Quand la représentation questionne notre actualité, elle fait débat et redonne la place à une parole contestataire libératrice. Et si la catharsis existait encore ?
Une œuvre visionnaire
Ce qui est frappant, lorsqu’on assiste à la mise en scène de Caherine Marnas, c’est l’actualité présente dans le discours de Bertold Brecht. Ecrite en 1933, cette pièce dénonçait à l’époque un marché boursier aux mains de spéculateurs omnivores, prêts à couper des têtes pour augmenter leur fortune personnelle. La trame de fond situe l’action aux abattoirs de Chicago, lieu emblématique dans lequel se stigmatise la lutte des classes opposant le roi de la viande Pierpont Mauler, à Jeanne Dark, jeune et naïve membre d’une association caricative appelée « les Chapeaux noirs ». Conflits sociaux et conflits d’intérêts parcourent le texte de bout en bout, soulignant ce qui au moment du crack boursier de 29, menaçait déjà de s’installer durablement, en tant que système économique de référence : le capitalisme. La fable est simple, l’antagonisme évident, les deux camps bien distincts et pourtant rien ne saurait être si élémentaire. Car, au delà d’un manichéisme pur et d’une dialectique claire, Brecht pose l’épineux problème de l’humain et interroge sa capacité à rester juste et intègre en temps de crise. De la schizophrénie de Mauler et de la fausse piété des Chapeaux noirs naîtra le doute chez le spectateur : de quel côté nous situons-nous dans cette pièce, où en serait notre droiture morale pour 20 bols de soupe ? Un questionnement qui va bien entendu, au delà d’un simple contexte économique, lorsqu’on sait avec quel vigueur le dramaturge a combattu le nazisme en temps de guerre.

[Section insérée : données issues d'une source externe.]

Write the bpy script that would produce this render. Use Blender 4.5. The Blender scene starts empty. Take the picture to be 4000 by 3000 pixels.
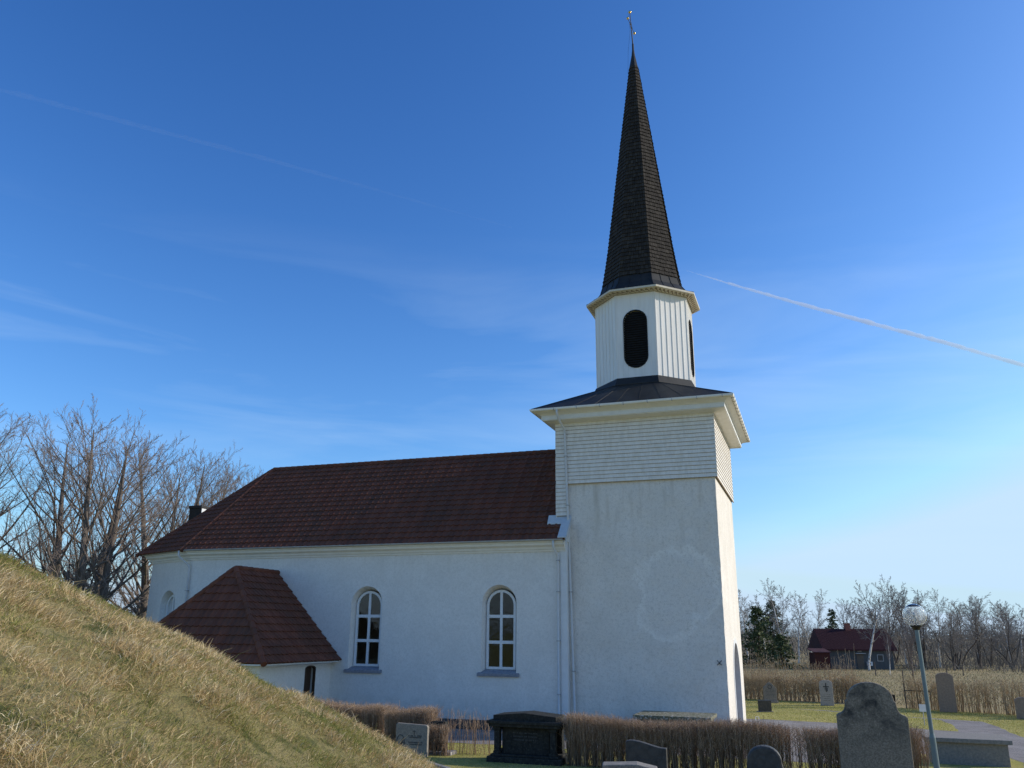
import bpy, bmesh, math, random
import numpy as np
from mathutils import Vector, Matrix, noise as mnoise

# ------------------------------------------------------------------ camera, world, sun, exposure
scene = bpy.context.scene
COL = scene.collection
R = math.radians
PI = math.pi

cam_data = bpy.data.cameras.new("camera")
cam_data.sensor_width = 36.0
cam_data.lens = 29.25
cam_data.clip_start = 0.1
cam_data.clip_end = 12000
cam = bpy.data.objects.new("camera", cam_data)
COL.objects.link(cam)
PIT, ROL = R(16.662), R(0.4956)
_rt = Vector((1, 0, 0)); _up = Vector((0, -math.sin(PIT), math.cos(PIT))); _fw = Vector((0, math.cos(PIT), math.sin(PIT)))
_r = _rt * math.cos(ROL) + _up * math.sin(ROL)
_u = _up * math.cos(ROL) - _rt * math.sin(ROL)
cam.matrix_world = Matrix(((_r.x, _u.x, -_fw.x, 0), (_r.y, _u.y, -_fw.y, 0), (_r.z, _u.z, -_fw.z, 3.9), (0, 0, 0, 1)))
scene.camera = cam

SUN_AZ, SUN_EL = 86.0, 24.5          # azimuth measured clockwise from +Y
world = bpy.data.worlds.new("World")
scene.world = world
world.use_nodes = True
wn, wl = world.node_tree.nodes, world.node_tree.links
wn.clear()
w_out = wn.new("ShaderNodeOutputWorld"); w_bg = wn.new("ShaderNodeBackground"); w_sky = wn.new("ShaderNodeTexSky")
w_sky.sky_type = 'NISHITA'; w_sky.sun_disc = False
w_sky.sun_elevation = R(SUN_EL); w_sky.sun_rotation = R(SUN_AZ)
w_sky.altitude = 0; w_sky.air_density = 1.0; w_sky.dust_density = 1.2; w_sky.ozone_density = 4.0
w_bg.inputs[1].default_value = 0.13
# thin cirrus streaks
w_tc = wn.new("ShaderNodeTexCoord"); w_mp = wn.new("ShaderNodeMapping"); w_mp.vector_type = 'POINT'
w_mp.inputs['Rotation'].default_value = (R(6), R(-9), R(20)); w_mp.inputs['Scale'].default_value = (1.3, 1.3, 9.0)
w_n = wn.new("ShaderNodeTexNoise"); w_n.inputs['Scale'].default_value = 1.6; w_n.inputs['Detail'].default_value = 5; w_n.inputs['Roughness'].default_value = 0.55
w_n.inputs['Distortion'].default_value = 0.6
w_ra = wn.new("ShaderNodeMapRange"); w_ra.inputs[1].default_value = 0.46; w_ra.inputs[2].default_value = 0.76; w_ra.inputs[3].default_value = 0; w_ra.inputs[4].default_value = 0.22
w_sep = wn.new("ShaderNodeSeparateXYZ")
w_el = wn.new("ShaderNodeMapRange"); w_el.inputs[1].default_value = 0.45; w_el.inputs[2].default_value = 0.34; w_el.inputs[3].default_value = 0; w_el.inputs[4].default_value = 1
w_mul = wn.new("ShaderNodeMath"); w_mul.operation = 'MULTIPLY'
w_mix = wn.new("ShaderNodeMixRGB"); w_mix.inputs[2].default_value = (4.4, 5.6, 7.0, 1)
wl.new(w_tc.outputs['Generated'], w_mp.inputs[0]); wl.new(w_mp.outputs[0], w_n.inputs['Vector'])
wl.new(w_n.outputs['Fac'], w_ra.inputs[0]); wl.new(w_tc.outputs['Generated'], w_sep.inputs[0])
wl.new(w_sep.outputs['Z'], w_el.inputs[0]); wl.new(w_ra.outputs[0], w_mul.inputs[0]); wl.new(w_el.outputs[0], w_mul.inputs[1])
# camera-like contrast of the sky: a power curve per channel on the physical sky
w_s = wn.new("ShaderNodeSeparateColor"); w_c = wn.new("ShaderNodeCombineColor"); wl.new(w_sky.outputs[0], w_s.inputs[0])
for _i, (_g, _k) in enumerate(((1.72, 5.6), (1.42, 3.65), (1.22, 3.2))):
    a = wn.new("ShaderNodeMath"); a.operation = 'MULTIPLY'; a.inputs[1].default_value = 0.0858; wl.new(w_s.outputs[_i], a.inputs[0])
    p = wn.new("ShaderNodeMath"); p.operation = 'POWER'; p.inputs[1].default_value = _g; wl.new(a.outputs[0], p.inputs[0])
    q = wn.new("ShaderNodeMath"); q.operation = 'MULTIPLY'; q.inputs[1].default_value = _k / 0.156; wl.new(p.outputs[0], q.inputs[0])
    m = wn.new("ShaderNodeMath"); m.operation = 'MINIMUM'; m.inputs[1].default_value = (3.7, 5.1, 6.5)[_i]; wl.new(q.outputs[0], m.inputs[0])
    if _i == 0: w_red = m.outputs[0]; wl.new(w_red, w_c.inputs[0])
    else:      # keeps the low sky from turning pink
        f = wn.new("ShaderNodeMath"); f.operation = 'MULTIPLY'; f.inputs[1].default_value = (1, 1.3, 1.62)[_i]; wl.new(w_red, f.inputs[0])
        x = wn.new("ShaderNodeMath"); x.operation = 'MAXIMUM'; wl.new(f.outputs[0], x.inputs[0]); wl.new(m.outputs[0], x.inputs[1]); wl.new(x.outputs[0], w_c.inputs[_i])
wl.new(w_mul.outputs[0], w_mix.inputs[0]); wl.new(w_c.outputs[0], w_mix.inputs[1])
wl.new(w_mix.outputs[0], w_bg.inputs[0]); wl.new(w_bg.outputs[0], w_out.inputs[0])

sun_d = bpy.data.lights.new("sun", 'SUN'); sun_d.energy = 3.3; sun_d.angle = R(0.5); sun_d.color = (1.0, 0.93, 0.82)
sun = bpy.data.objects.new("sun", sun_d); COL.objects.link(sun)
_sd = Vector((math.sin(R(SUN_AZ)) * math.cos(R(SUN_EL)), math.cos(R(SUN_AZ)) * math.cos(R(SUN_EL)), math.sin(R(SUN_EL))))
sun.rotation_mode = 'QUATERNION'; sun.rotation_quaternion = _sd.to_track_quat('Z', 'Y')

scene.view_settings.view_transform = 'Standard'
scene.view_settings.look = 'None'
scene.view_settings.gamma = 1.0
scene.view_settings.exposure = 0.26
scene.view_settings.use_curve_mapping = False
scene.cycles.max_bounces = 8
scene.cycles.volume_bounces = 1
scene.cycles.use_denoising = True
scene.cycles.denoiser = 'OPENIMAGEDENOISE'
scene.cycles.denoising_input_passes = 'RGB_ALBEDO_NORMAL'
scene.cycles.denoising_prefilter = 'NONE'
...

Irrévérencieuse, Catherine Marnas ?
Une fable légèrement déjantée, un théâtre amusant et ironique, une mise en scène qui prend ouvertement le parti pris de la modernité. Ya t’il blasphème face à la pièce de Brecht ou au contraire une fidélité toute contemporaine. Parfois longue et souvent taxée de pompeuse, l’œuvre de Brecht est régulièrement adaptée dans un respect empêtré de lourdeur et d’emphase. Catherine Marnas prend le contrepied de tout cela et signe une mise en scène enlevée et enjouée, déroutante, de prime abord, mais au final très efficace. Si les débuts sont difficiles, le jeu des comédiens exagéré, un peu trop actualisé justement, et la présentation de l’action agressive, marquée par un speaker sonorisé façon match de boxe, progressivement une familiarité s’installe avec la troupe qui fait oublier ces artifices trop voyants. Emporté par l’énergie communicative de cette douzaine de comédiens, tous très jeunes, on se laisse guider dans les tréfonds de Chicago sans jamais perdre le rythme. Les chants composés par Alain Aubin et interprétés par une trentaine d’ouvriers et un chœur amateur, concourrent à aérer le texte parfois dense, pourtant élagué au tiers. Et l’esthétique, cinématographique, rappelle la réadaptation shakespearienne d’un Baz Luhrmann (en beaucoup moins colorée), ancrant définitivement la pièce dans le présent. Si le discours est anachronique, on entend distinctement résonner les conflits actuels et on appréhende les différentes facettes de l’homme moderne : la force et la faiblesse, la cohérence et la contradiction, l’innocence et la culpabilité, le mysticisme et le matérialisme. Pour peu que l’on soit sensible à ce type de dialogue, l’expérience est finalement source de réconfort éthique et de cohésion de groupe. L’impression de se situer du bon côté, en quelque sorte. Au final, Sainte Jeanne des Abattoirs reste une pièce populaire, au sens épique du terme, à aller voir lorsqu’on est en mal de narration et d’idéologie. Une pièce qui reprend, avec conviction et ironie, les propos d’un Brecht délicieusement politique.